After dealing with Chicago, Johnson is still trying to contain the unrest in his own backyard. He reaches out to Cyrus Vance, his former deputy secretary of defense, to learn more about the situation in Washington.  

Though Vance had stepped down as deputy secretary at this point, he had played a key role in addressing the 1967 riots in Detroit, and Johnson is eager for his expertise.

Cyrus R. "Cy" Vance:  The 2nd Precinct, which is the one I mentioned to you this afternoon, is a troublesome one. The 13th Precinct, to the north of that. These are in the 7th Street area, and going over towards 14th Street. I have expected trouble in the 9th Precinct, although General [Charles S.] O’Malley [Jr.] comes in and says that the situation is now better there than it has been at any other time. However, my own guess is that it may prove fairly hot there during the night.

“This one is interesting because of Vance’s on-the-ground reporting,” McKee said.

Vance tells the president about riots in Washington’s 2nd and 13th precincts, as well as on 7th Street and 14th Street, which runs near the White House and the U.S. Capitol.

“The riots got very close to the White House, and you could see the smoke from the Capitol,” McKee said.

It’s a brief clip, but it gives the listener a good idea of the tensions and logistical concerns that would occupy the White House for several more days.

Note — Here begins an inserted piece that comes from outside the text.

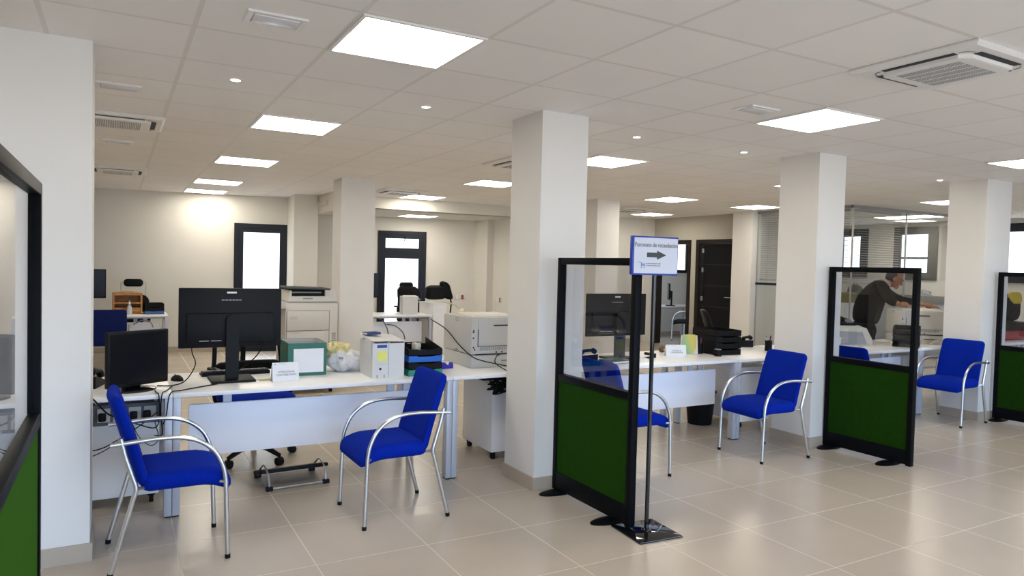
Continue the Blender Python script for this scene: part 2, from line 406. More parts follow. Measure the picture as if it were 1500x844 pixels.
b = MB()
X0, X1, Z0, Z1 = 10.85, 11.85, 1.47, 2.25
framed(b, X0, X1, Z0, Z1, 0.07, 12.57, 12.66); w = struct(b.build('window_4', DARKWOOD, smooth=False))
b = MB(); b.span((X0+0.06, 12.61, Z0+0.06), (X1-0.06, 12.62, Z1-0.06)); b.build('pane', SKYPANE, w, smooth=False)
# street glazing behind the camera
b = MB(); framed(b, -3.2, 12.4, 0.25, 2.45, 0.07, -3.44, -3.34)
for k in range(1, 8): b.span((-3.2+k*1.95-0.03, -3.44, 0.3), (-3.2+k*1.95+0.03, -3.34, 2.4))
w = struct(b.build('window_5', DARKALU, smooth=False))
b = MB(); b.span((-3.15, -3.40, 0.3), (12.35, -3.394, 2.4)); b.build('pane', OGLASS, w, smooth=False)

# glass office
b = MB(); b.span((9.694, 6.80, 0.03), (9.704, 8.61, H-0.035)); 
g = struct(b.build('wall_office_glass_side', OGLASS, smooth=False))
b = MB(); b.span((9.685, 6.79, H-0.045), (9.715, 8.615, H)); b.span((9.685, 6.79, 0), (9.715, 8.615, 0.035)); b.build('rail', GREY, g, smooth=False)
b = MB(); b.span((9.68, 8.05, 1.315), (9.72, 8.61, 1.355)); b.build('crossbar', DARKALU, g, smooth=False)
b = MB()
for y in (7.70, 8.60): b.span((9.692, y-0.006, 0.03), (9.706, y+0.006, H-0.04))
b.build('joint', STEEL, g, smooth=False)
b = MB(); b.span((9.72, 6.796, 0.03), (13.76, 6.806, H-0.035))
g = struct(b.build('wall_office_glass_front', OGLASS, smooth=False))
b = MB(); b.span((9.685, 6.786, H-0.045), (13.77, 6.816, H)); b.span((9.685, 6.786, 0), (13.77, 6.816, 0.035)); b.build('rail', GREY, g, smooth=False)
b = MB()
for x in (9.705, 11.05, 12.4): b.span((x-0.008, 6.79, 0.03), (x+0.008, 6.812, H-0.04))
b.build('joint', STEEL, g, smooth=False)
def blind(label, p0, p1, z0, z1, n):
    d = (Vector(p1)-Vector(p0)); L = d.length; rz = math.atan2(d.y, d.x)
    t = thing('venetian_blind', label, 'blind', (p0[0], p0[1], z0), rz, 'venetian blinds of the glass office')
    b = MB()
    for k in range(n): b.box((L/2, 0, 0.02+(z1-z0-0.06)*k/(n-1)), (L, 0.024, 0.0022), rot=(R(12), 0, 0))
    b.build('slats', SLAT, t, smooth=False)
    b = MB(); b.span((0, -0.018, z1-z0-0.035), (L, 0.018, z1-z0)); b.build('headrail', SLAT, t, smooth=False)
    b = MB(); b.span((0, -0.013, -0.005), (L, 0.013, 0.012)); b.build('bottom_rail', SLAT, t, smooth=False)
    for x in (0.15, L-0.15):
        b = MB(); b.cyl((x, 0, 0), (x, 0, z1-z0), 0.0015, seg=6); b.build('ladder_cord', SLAT, t)
blind('silver venetian blind on the office glass between two white columns', (9.76, 8.05, 0), (9.76, 8.58, 0), 1.40, 2.54, 30)
blind('silver venetian blind behind the corner of the glass office', (9.76, 6.90, 0), (9.76, 7.98, 0), 1.40, 2.54, 30)
blind('silver venetian blind hanging over the bowed man in dark sweater', (9.80, 6.87, 0), (11.0, 6.87, 0), 1.40, 2.54, 30)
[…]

All told, the riots continued nationwide for about a week. Around 39 people died in cities across the country, many more were injured and many businesses were damaged or destroyed. More than 21,000 federal troops were deployed, in addition to local and state police.

Difficult as the week was, it was far from the end of 1968’s turmoil. As Miller Center recordings released later this year will show, tensions continued to build and erupt around several more pivotal events, including the June 6, 1968 assassination of Bobby Kennedy and riots at the 1968 Democratic National Convention in Chicago, which again drew thousands of protestors into the streets.

“It was an extraordinary moment of division in the country,” McKee said. “That is one of the legacies, of this moment and of 1968 as a whole, that we still carry today.”